I actually made a mistake in the original post, what I changed the code to is

... create_graph=False, retain_graph=True,...
or
... create_graph=False, retain_graph=None,...
the code still works, but the model generates same image (model collapse?)

if create_graph=False, technically it should error out when you try to compute the gradient of gradient. It is a bit strange that it is silently ignoring it.

I see… I made a small demo and yes you’re correct it errors out. Thanks

import torch
from torch.autograd import grad

torch.manual_seed(0)
G = torch.nn.Linear(2,4)
D = torch.nn.Linear(4,1)

real = torch.ones(5,4, requires_grad=False)
z = torch.rand(5,2, requires_grad=False)


D.zero_grad()
y = D(real)
loss = y.mean()
loss.backward()
print(G.weight.grad)
print(D.weight.grad)
print()

fake = G(z)
y = D(fake)
loss = y.mean()
(-loss).backward()
print(G.weight.grad)
print(D.weight.grad)
print()

alpha = torch.rand(5,1)
alpha = alpha.expand(real.size())
interp = alpha*real + (1-alpha)*fake
y = D(interp)
gradients = grad(outputs=y, inputs=interp, grad_outputs=torch.ones(y.size()),
create_graph=False, retain_graph=None, only_inputs=True)[0]
gp = ((gradients.norm(dim=1)-1)**2).mean()
gp.backward()
print(G.weight.grad)
print(D.weight.grad)
print()

That’s interesting, I do think here retain_graph=False doesn’t work even if create_graph=True with normal discriminator loss i.e. gradient_penalty - d_real_out + d_fake_out
First of all, as per Pytorch docs, retain_graph=None defaults to create_graph.

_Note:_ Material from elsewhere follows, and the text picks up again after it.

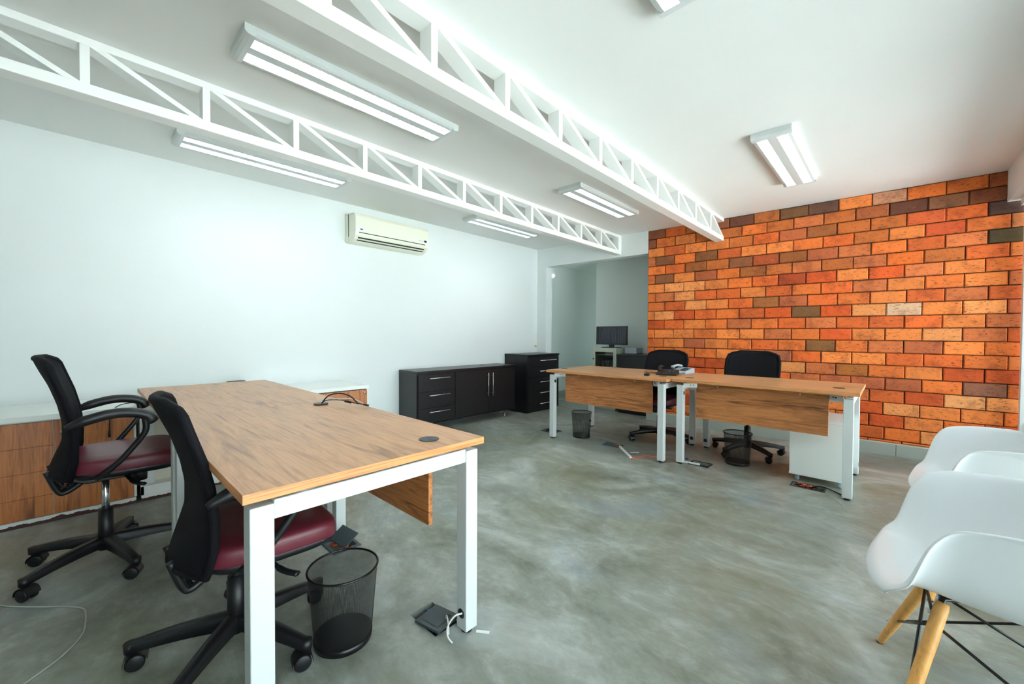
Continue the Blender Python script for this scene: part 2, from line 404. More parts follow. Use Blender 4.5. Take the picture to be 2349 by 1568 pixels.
# soffit beam above the glazed side
struct('trim_2', MB().box((0.668, -2.6, 2.228), (1.0, 5.35, CZ)), M['wall'], bevel=0.002)
struct('wall_right', MB().box((XR + .02, -2.6, 0), (0.95, -0.55, 2.228)), M['wall'])
# sliding glazed wall
w = thing('window_1', '', '', (XR, 2.1, 0)); w['kind'] = 'structure'; del w['label']; del w['category']
o_ = (XR, 2.1, 0)
mb = MB(o_).box((XR, -0.549, 2.17), (XR + .11, 5.16, 2.228)).box((XR, -0.549, 0), (XR + .11, 5.16, 0.04))
for y in (5.13, 3.995, 2.86, 1.725, 0.59, -.545): mb.box((XR + .02, y, 0.04), (XR + .08, y + 0.055, 2.17))
mb.build('window_frame', M['alu'], w, bevel=0.003)
mb = MB(o_)
for y in (4.0505, 2.9155, 1.7805, 0.6455, -.4895): mb.box((XR + .048, y, 0.04), (XR + .054, y + 1.079, 2.17))
mb.build('window_pane', M['glass'], w)
# pale terrace outside
struct('ground_terrace', MB().box((1.0, -6, -0.05), (16, 14, -0.01)), paint('terrace_concrete', (214, 216, 216), 0.8, 3))
# hallway beyond the opening
HZ = 2.35
struct('wall_hall_left', MB().box((-4.56, wy(-4.4) + .15, 0), (-4.41, 9.0, HZ)), M['hall'])
struct('wall_hall_side', MB().box((-4.41, wy(-4.2) + .151, 0), (-4.2, wy(-4.2) + .2, HZ)), M['hall'])
struct('wall_hall_back', MB().box((-3.535, 5.76, 0), (-2.1, 5.9, HZ)), M['hall'])
struct('wall_hall_return', MB().box((-3.535, 5.901, 0), (-3.4, 9.0, HZ)), M['hall'])
struct('wall_hall_end', MB().box((-4.56, 9.0, 0), (-3.4, 9.15, 0.8)).box((-4.56, 9.0, 2.0), (-3.4, 9.15, HZ)).box((-4.56, 9.0, 0.8), (-4.37, 9.15, 2.0)).box((-3.57, 9.0, 0.8), (-3.4, 9.15, 2.0)), M['hall'])  # opening left for the added end window
w2 = bpy.data.objects.new('added_hall_window', None); COL.objects.link(w2); w2.location = (-3.97, 9.05, 1.4); w2['kind'] = 'structure'  # unseen window, added so daylight brightens the dark hallway
o_ = (-3.97, 9.05, 1.4)
MB(o_).box((-4.37, 9.03, .8), (-4.33, 9.08, 2.0)).box((-3.61, 9.03, .8), (-3.57, 9.08, 2.0)).box((-4.33, 9.03, .8), (-3.61, 9.08, .84)).box((-4.33, 9.03, 1.96), (-3.61, 9.08, 2.0)).build('window_frame', M['alu'], w2)
MB(o_).box((-4.33, 9.05, .84), (-3.61, 9.056, 1.96)).build('window_pane', M['glass'], w2)
struct('wall_hall_right', MB().box((-2.1, wy(-2.1) + .151, 0), (-1.95, 5.9, HZ)), M['hall'])
struct('ceiling_hall', MB().box((-4.56, 5.24, HZ), (-1.95, 9.15, HZ + .1)), M['hall'])
struct('baseboard_hall', MB().box((-4.41, wy(-4.4) + .2, 0), (-4.395, 9.0, 0.10)), M['tile'])
o = MB((-4.40, 5.745, 2.169)).sphere((-4.395, 5.745, 2.169), 0.017).build('spot_lamp', M['spot'])
tag(o, 'small bright round spot lamp high on the hallway wall', 'lamp')

# ---------------------------------------------------------------- roof trusses
def truss(x0, x1, y_first, step, label, zb=2.222):
    o = (x1, 0, zb); yA, yB = YF, wy(x0) - 0.002
    t = thing('roof_truss', label, 'truss', o, 0, 'white steel roof trusses')
    MB(o).box((x0, yA, zb), (x1, yB, zb + 0.052)).build('lower_chord', M['truss'], t, bevel=0.006)
    MB(o).box((x0 + .004, yA, CZ - 0.038), (x1 - .002, yB, CZ - 0.001)).build('upper_chord', M['truss'], t, bevel=0.003)
    ys_ = []; y = y_first
    while y > yA + 0.1: y -= step
    y += step
    while y < yB - 0.02: ys_.append(y); y += step
    za, zc = zb + 0.05, CZ - 0.036
    for y in ys_:
        MB(o).box((x0 + .006, y - 0.017, za), (x1 - .004, y + 0.017, zc)).build('web_post', M['truss'], t, bevel=0.002)
    allp = ys_ + [yB + 0.03]
    for a, b in zip(allp[:-1], allp[1:]):
        y0, y1 = a + 0.035, b - 0.028; d = Vector((0, y1 - y0, za - zc)).normalized(); nrm = Vector((0, -d.z, d.y)) * 0.014
        y1c = min(y1, yB - .004)
        P = [(y0 - nrm.y, zc - nrm.z), (y0 + nrm.y, zc + nrm.z * 0), (y1c + nrm.y, za + nrm.z), (y1c - nrm.y, za)]
        MB(o).prism([(y0 - 0.026, zc), (y0 + 0.034, zc), (y1c + 0.018, za), (y1c - 0.042, za)], 0, x0 + .006, x1 - .004).build('web_diagonal', M['truss'], t, bevel=0.002)
    return t
truss(-1.545, -1.45, 1.05, 0.4545, 'white steel lattice truss nearer the middle, ending on the brick wall')
truss(-2.83, -2.735, 0.93, 0.4555, 'white steel lattice truss nearer the air conditioner, ending above the hallway opening')

# ---------------------------------------------------------------- ceiling lights
def ceiling_light(cx, y0, y1, label, wdt=0.25):
    z1 = CZ - 0.001; z0 = CZ - 0.055; L_ = y1 - y0; o = (cx, (y0 + y1) / 2, z1)
    t = thing('ceiling_light', label, 'ceiling light', o, 0, 'twin tube ceiling lights')
    h = wdt / 2; mb = MB(o); z0 = CZ - 0.046
    tr_ = [(-h + .028, -.027), (.027, h - .028)]                 # two troughs
    ya, yb = y0 + .045, y1 - .045
    mb.prism([(cx - h, z1), (cx - h, z0 + .015), (cx - h + .01, z0 + .004), (cx - h + .027, z0), (cx - h + .027, z1)], 1, y0 + .0455, y1 - .0455)
    mb.prism([(cx + h, z1), (cx + h, z0 + .015), (cx + h - .01, z0 + .004), (cx + h - .027, z0), (cx + h - .027, z1)], 1, y0 + .0455, y1 - .0455)
    mb.box((cx - .026, ya + .0005, z0 + .001), (cx + .026, yb - .0005, z1))
    for a, b, sg in ((y0, ya, 1), (y1, yb, -1)):
        mb.prism([(a, z1), (a, z0 + .015), (a + sg * .01, z0 + .004), (a + sg * .025, z0), (b, z0), (b, z1)], 0, cx - h, cx + h)
    mb.box((cx - h + .028, ya + .001, z1 - .004), (cx + h - .028, yb - .001, z1 - .001))
    mb.build('housing', M['white'], t)
    for a, b in tr_:
        c_ = cx + (a + b) / 2
        MB(o).tube([(c_, ya + .012, z0 + .028), (c_, yb - .012, z0 + .028)], 0.010, 12).build('lamp_tube', M['tube'], t)
        g = MB(o)
        for sg in (-1, 1):
            e_ = cx + (a if sg < 0 else b)
            g._add([(e_, ya + .001, z0 + .002), (e_, yb - .001, z0 + .002), (e_ - sg * .006, yb - .001, z0 + .02), (e_ - sg * .006, ya + .001, z0 + .02), (e_ - sg * .022, ya + .001, z0 + .040), (e_ - sg * .022, yb - .001, z0 + .040)], [(0, 1, 2, 3), (3, 2, 5, 4)], True)
        n = 27
        for i in range(1, n):
            y = ya + .01 + (yb - ya - .02) * i / n
            g.prism([(y - .0008, z0 + .003), (y + .0008, z0 + .003), (y + .0045, z0 + .0175), (y - .0045, z0 + .0175)], 0, cx + a + .002, cx + b - .002)
        g.build('louver', M['reflector'], t)
    return t
ceiling_light(-2.215, 0.50, 1.70, 'large nearest twin tube ceiling light between the two trusses')
ceiling_light(-3.60, 0.44, 1.63, 'twin tube ceiling light half hidden behind the far truss, left of the air conditioner')
ceiling_light(-2.175, 3.06, 4.20, 'smaller looking ceiling light between the trusses near the brick wall')
ceiling_light(-3.57, 3.07, 4.22, 'ceiling light behind the far truss, right of the air conditioner', 0.24)
ceiling_light(-0.61, 3.13, 4.33, 'ceiling light alone on the bright ceiling in front of the brick wall', 0.235)
ceiling_light(-0.61, 0.49, 1.685, 'ceiling light cut off by the top edge of the photo', 0.235)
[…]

So when we give following:

... create_graph=True, retain_graph=False,...

and use above test code with slight changes to only one line:

gp = ((gradients.norm(dim=1)-1)**2).mean() + y.mean()

it fails with:

RuntimeError: Trying to backward through the graph a second time, but the buffers have already been freed. Specify retain_graph=True when calling backward the first time.

So it does seem like retain_graph=True (or None if create_graph=True) is necessary for normal discriminator loss.

Hi. If create_graph=True, does that mean you can get the previous parameters after optimizer.step(), by using backward the (-1) * gradient?